John Patrick Kennedy’s “I Am Titanium” is a message novel in the tradition of Robert Heinlein’s “Stranger in a Strange Land.” But unlike Heinlein’s Christ-like figure, Kennedy’s main character is Pax, a teenage boy with a broken, dying body and an ability to access the astral plane. Pax also is the pet project of a non-physical being nicknamed Terry (aka Terkun’shuks’pai) who believes humans and the planet Earth are worth saving despite an abundance of evidence suggesting otherwise. Not every being on the astral plane agrees with Terry, including Lana, who is coopted by Terry to interact with Scarlett, the traditional outsider high school girl. Scarlett is in love with Pax.
When Pax becomes an astral being, Scarlett follows him, albeit accidently. Suddenly, they have more powers than all superheroes combined. The problem is that they cannot control the powers and each of them wrecks havoc, leaving behind a body count that is the envy of any Hollywood summer action movie franchise. In short, think “Bonnie and Clyde” meets “Alien” meets “Avatar.”

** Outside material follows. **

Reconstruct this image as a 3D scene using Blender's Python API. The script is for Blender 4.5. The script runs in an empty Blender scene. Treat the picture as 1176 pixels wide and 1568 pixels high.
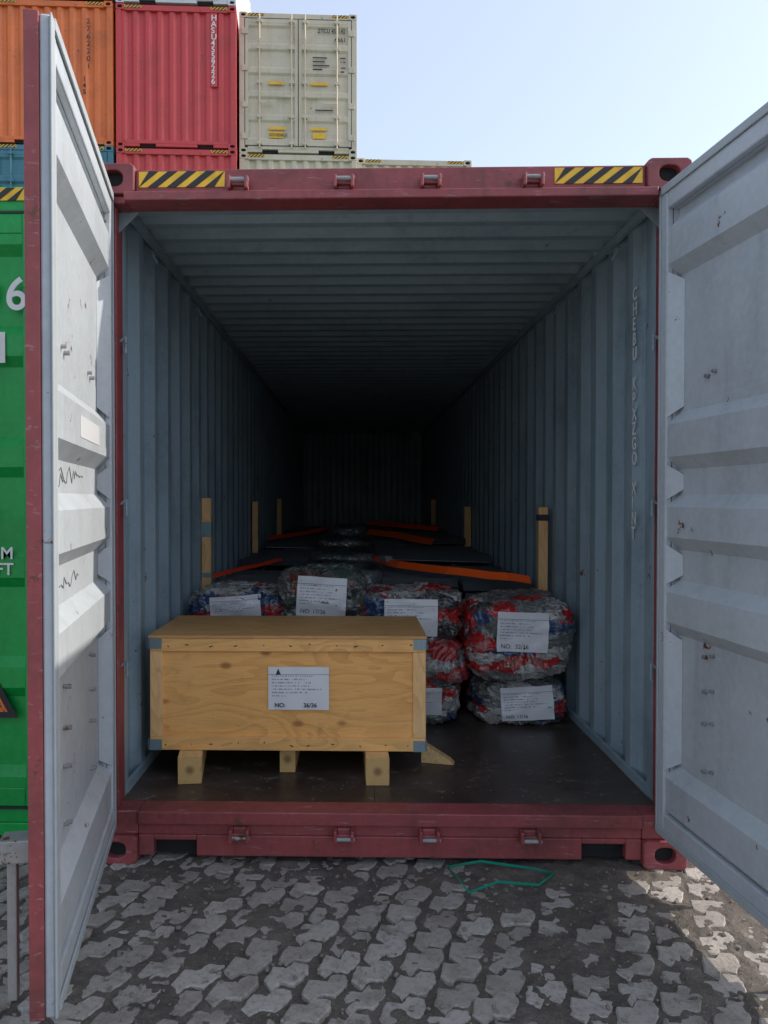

The real villains in Kennedy’s novel are black tentacles - “a symbiotic or parasitical negative energy species.” Unlike the creature in the “Alien” film trilogy, these tentacles are harder for the good guys to destroy and harder for the reader to believe in. Pax and Scarlett, all humans for that matter, are pawns of these non-physical beings, the good force versus the bad force – like the gods of Mount Olympus battling for control of the universe.
The dialogue can be pretty thick: “The destructiveness of the primary intelligent species, combined with its lack of production of secondary and tertiary intelligences …”, but the action never ends, the philosophy is hard to disagree with, and Pax and Scarlett are imaginative characters. Some readers will love the book, others not so much.